Land and food rights in Africa

Wise’s research for Eating Tomorrow took him to Southern Africa, where the battles for the future of food are urgent. Peasant farmers fight land-grabbing and defend their rights to save, exchange, and sell their seeds in the face of pressure from those advocating a “Green Revolution for Africa.” Those farmers’ low-cost, nutritious, and climate-resilient alternatives point the way forward in a climate-constrained world.

Feeding the World: Myths & facts

Since world crop prices spiked in 2007-8, sparking food riots in many parts of the world, we have seen a new wave of warnings that growing populations in developing countries will outstrip the resources available to feed them. It remains true that we grow more than enough food now to feed everyone, that industrial agriculture worsens climate change while undermining current food producers, and that the solutions to hunger and climate change lie in supporting those farmers to develop climate-resilient sustainable farms that grow a diversity of crops as they rebuild their depleted soils.

Latin America & Rural Development

Wise has been working and writing on Latin America since the 1980s. The Globalization and Sustainable Development Program that he founded at Tufts University’s Global Development and Environment Institute two decades ago focused heavily on Mexico under the North American Free Trade Agreement and trade liberalization in Latin America.

Trade and Global Governance

Rich-country governments have long promoted trade rules that favor multinational agricultural export firms, from the North American Free Trade Agreement (NAFTA) to the World Trade Organization. Such policies have resulted in the widespread “dumping” of below-cost agricultural exports on developing countries, undermining local farmers with unfair competition.

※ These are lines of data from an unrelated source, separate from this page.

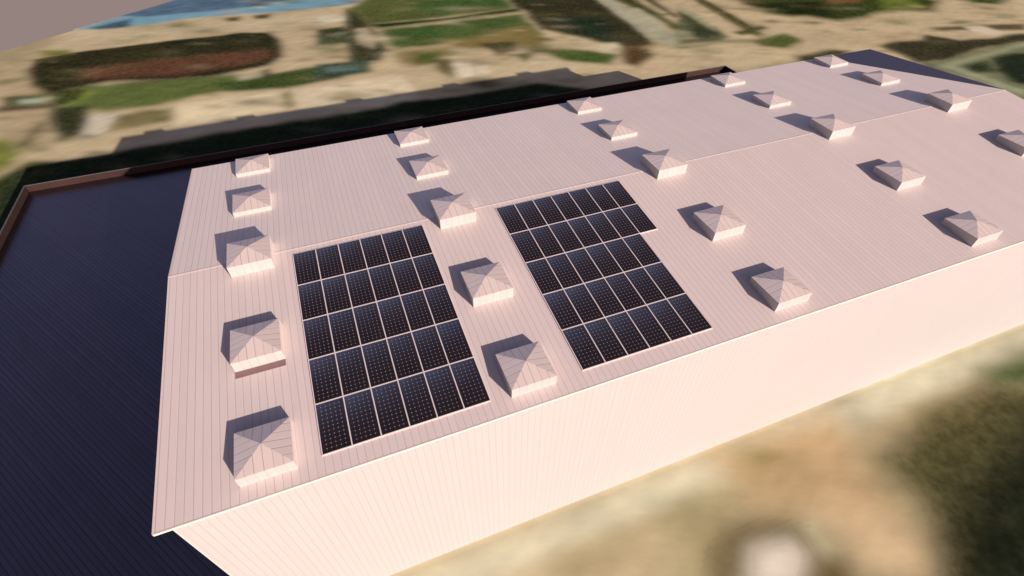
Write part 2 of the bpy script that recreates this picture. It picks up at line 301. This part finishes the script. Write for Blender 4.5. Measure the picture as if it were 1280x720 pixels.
def smooth(x): x=np.clip(x,0,1); return x*x*(3-2*x)
def vnoise(x,y,seed):
    """cheap smooth 2-D value noise"""
    def h(i,j):
        n=np.sin(i*127.1+j*311.7+seed*74.7)*43758.5453; return n-np.floor(n)
    i=np.floor(x); j=np.floor(y); fx=smooth(x-i); fy=smooth(y-j)
    return (h(i,j)*(1-fx)+h(i+1,j)*fx)*(1-fy)+(h(i,j+1)*(1-fx)+h(i+1,j+1)*fx)*fy-.5
def sdist(X,Y,P):
    """signed distance to a polygon, positive inside"""
    d=np.full(X.shape,1e9); ins=np.zeros(X.shape,bool); n=len(P)
    for a in range(n):
        x0,y0=P[a]; x1,y1=P[(a+1)%n]; ex,ey=x1-x0,y1-y0; L2=ex*ex+ey*ey+1e-9
        t=np.clip(((X-x0)*ex+(Y-y0)*ey)/L2,0,1); d=np.minimum(d,np.hypot(X-x0-t*ex,Y-y0-t*ey))
        if y0!=y1:
            c=((Y>=min(y0,y1))&(Y<max(y0,y1)))&(X<x0+(Y-y0)*ex/ey); ins^=c
    return np.where(ins,d,-d)

def axis(lo,d0,d1,hi,step):
    a=np.arange(d0,d1+step/2,step); return np.concatenate([np.linspace(lo,d0-step,14),a,np.linspace(d1+step*2,hi,14)])
gx=axis(-160,-46,130,260,.33); gy=axis(-120,-26,106,230,.30)
GX,GY=np.meshgrid(gx,gy,indexing='ij')
wx_=vnoise(GX*.28,GY*.28,1)*1.0+vnoise(GX*.8,GY*.8,2)*.45; wy_=vnoise(GX*.28,GY*.28,3)*1.0+vnoise(GX*.8,GY*.8,4)*.45
colr=np.zeros(GX.shape+(3,)); colr[:]=albedo(BASE)
colr*=(1+.16*vnoise(GX*.06,GY*.10,7)+.12*vnoise(GX*.2,GY*.34,8))[...,None]
alphas=[]
for name,f,c,P in LAYERS:
    xs=[q[0] for q in P]; ys=[q[1] for q in P]; m=f*2+1.5
    i0,i1=np.searchsorted(gx,[min(xs)-m,max(xs)+m]); j0,j1=np.searchsorted(gy,[min(ys)-m,max(ys)+m])
    if i1<=i0 or j1<=j0: alphas.append(None); continue
    sl=(slice(i0,i1),slice(j0,j1))
    size=min(max(xs)-min(xs),max(ys)-min(ys)); wob=min(1.0,size/14)*(.35 if name in('paved_road','river','concrete_pad','hedge') else 1)
    d=sdist(GX[sl]+wx_[sl]*wob,GY[sl]+wy_[sl]*wob,P)
    f=max(f,.4)*(1.5 if f<1.2 else 1.8); a=smooth(d/(2*f)+.5)
    veg=c[1]>=c[0]*.88 and sum(c)<320
    tone=albedo(c)*(1+(.30 if veg else .12)*vnoise(GX[sl]*.5,GY[sl]*.7,9)+(.25 if veg else .05)*vnoise(GX[sl]*1.1,GY[sl]*1.5,10))[...,None]
    colr[sl]=colr[sl]*(1-a[...,None])+tone*a[...,None]
    alphas.append((sl,a))
# small soft smudges everywhere: scrub, bare soil, litter; stretched like wind-blown drifts
rs=random.Random(11); hx,hy=math.cos(math.radians(-21)),math.sin(math.radians(-21))
SM=[(84,84,46),(70,70,40),(120,104,70),(150,126,90),(212,190,156),(176,146,112),(60,58,38),(100,106,58)]
for k in range(1000):
    far=k<880
    if far: cx_,cy_=rs.uniform(-40,125),rs.uniform(30,100); ra=rs.uniform(.6,3.0); rb=ra*rs.uniform(.25,.6); amp=rs.uniform(.2,.75)
    else: cx_,cy_=rs.uniform(0,60),rs.uniform(-24,-11); ra=rs.uniform(.5,2.6); rb=ra*rs.uniform(.4,.8); amp=rs.uniform(.06,.26)
    if far and cy_>70+.75*(cx_+26) : continue
    m=ra*2.2; i0,i1=np.searchsorted(gx,[cx_-m,cx_+m]); j0,j1=np.searchsorted(gy,[cy_-m,cy_+m])
    if i1<=i0 or j1<=j0: continue
    sl=(slice(i0,i1),slice(j0,j1)); dx=GX[sl]-cx_+wx_[sl]*.5; dy=GY[sl]-cy_+wy_[sl]*.5
    u=(dx*hx+dy*hy)/ra; v=(-dx*hy+dy*hx)/rb; a=(amp*np.exp(-(u*u+v*v)*1.3))[...,None]
    lum=colr[sl].mean(-1,keepdims=True); a=a*np.clip(lum/.25,.25,1)
    colr[sl]=colr[sl]*(1-a)+albedo(rs.choice(SM))*a
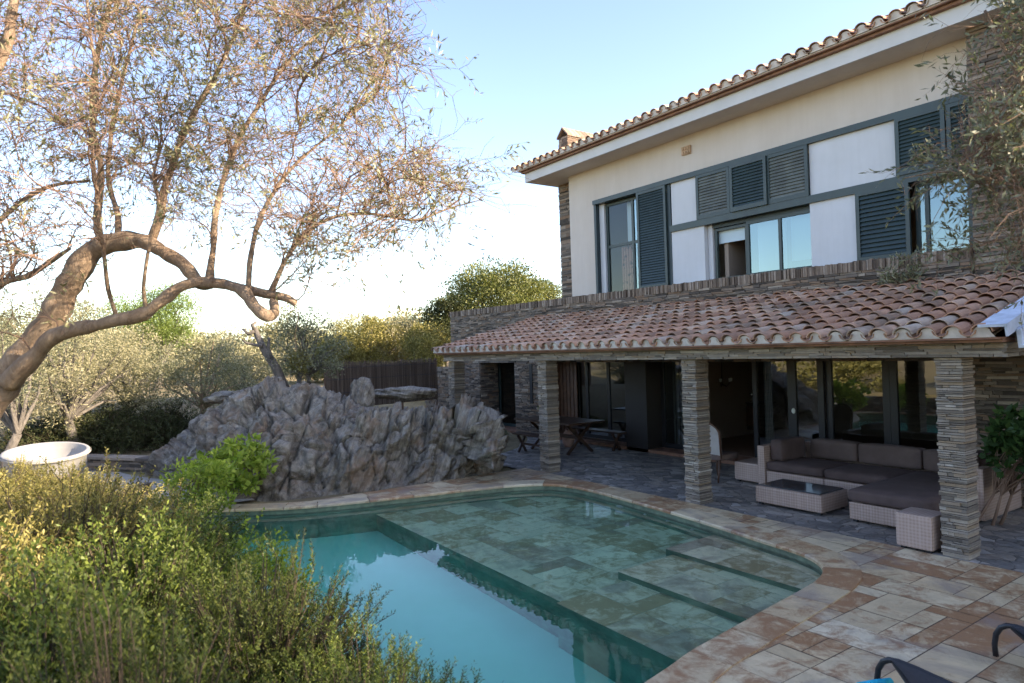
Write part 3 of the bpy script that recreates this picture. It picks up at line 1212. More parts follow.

U.S. Agricultural Policies

Since 2000, Wise has focused on U.S. agricultural policies and their impacts on farmers in developing countries. His research has shown that U.S. agricultural subsidies are not the primary cause of agricultural dumping and that the main beneficiaries are not U.S. farmers but agribusiness firms that see high sales and low prices for crops. This has fed the rise of industrial livestock firms that get an “implicit subsidy” for their feed costs.